Catalano and Costa are similar, he said, with Catalano fighting through diabetes to become a great ball player and Costa consistently being one of the most aggressive guys on the field.
“I wanted some of those younger kids to get that mentality instilled in them,” said Ryan. “It’s that desire that has driven those kids that I wanted to see in the younger kids coming up.”
For the Pelham threesome, the opportunity was too enticing to miss.
“We had no commitments and no conflict except that we all work during the day, so we took him up on it,” said Demars. “He pretty much gave us all the freedom to run the team like we wanted.”
But Ryan knew how they would coach, and he knew they would be a cohesive unit.
“Having played together for so long, it made it a lot easier to run our team,” said Demars. “We all came from the same program and have the same idea of how we want to play baseball and how we want to conduct ourselves.
“We’re all on the same page all the time.”
Though their team fell one win short of making the first-annual American Legion junior baseball tournament, Ryan was happy with what he saw.
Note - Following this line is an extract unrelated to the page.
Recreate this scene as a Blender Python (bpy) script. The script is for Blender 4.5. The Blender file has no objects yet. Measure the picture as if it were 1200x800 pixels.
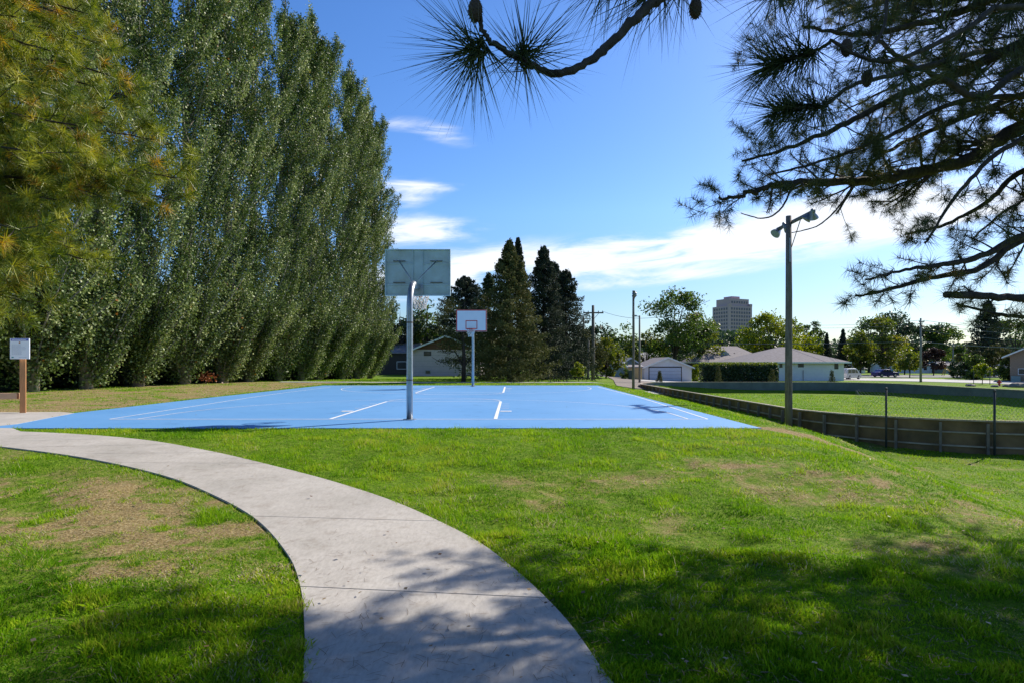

“I didn’t push them to win games,” said Ryan. “I pushed them to develop players and teach them to play baseball, and I think they’ve done that.”
Aside from wins and loses, Costa said there was something special about coaching with his former teammates, a bond created only through the rigors of many years playing through rain and hot weather.
“The weirdest thing is a lot of time Will would be coaching third, and I’d run something by him, and he would look at me funny and say he had been thinking the same thing. So it’s just stuff like that, which happened all the time, that gave us all assurance on our philosophies and baseball knowledge,” said Costa of his roommate at Bentley College.
“Plus the fact that I played middle infield with Peter for so many years, we would always go to say the same thing to the same player, which was funny, but it was also good because (as a player) it’s not like you were getting two different concepts,” Costa continued. “You’re getting the same advice with two sets of eyes to make sure you were doing things right.”
Though uncertain where time will take his mates and him, Catalano said he just wants to continue enjoying the present.
“I definitely want to coach this team for a few more years with these guys and who knows what’s going to happen a few years from now,” he said. “But I miss playing, and coaching has really filled that void. So hopefully we get to continue doing this in the future.”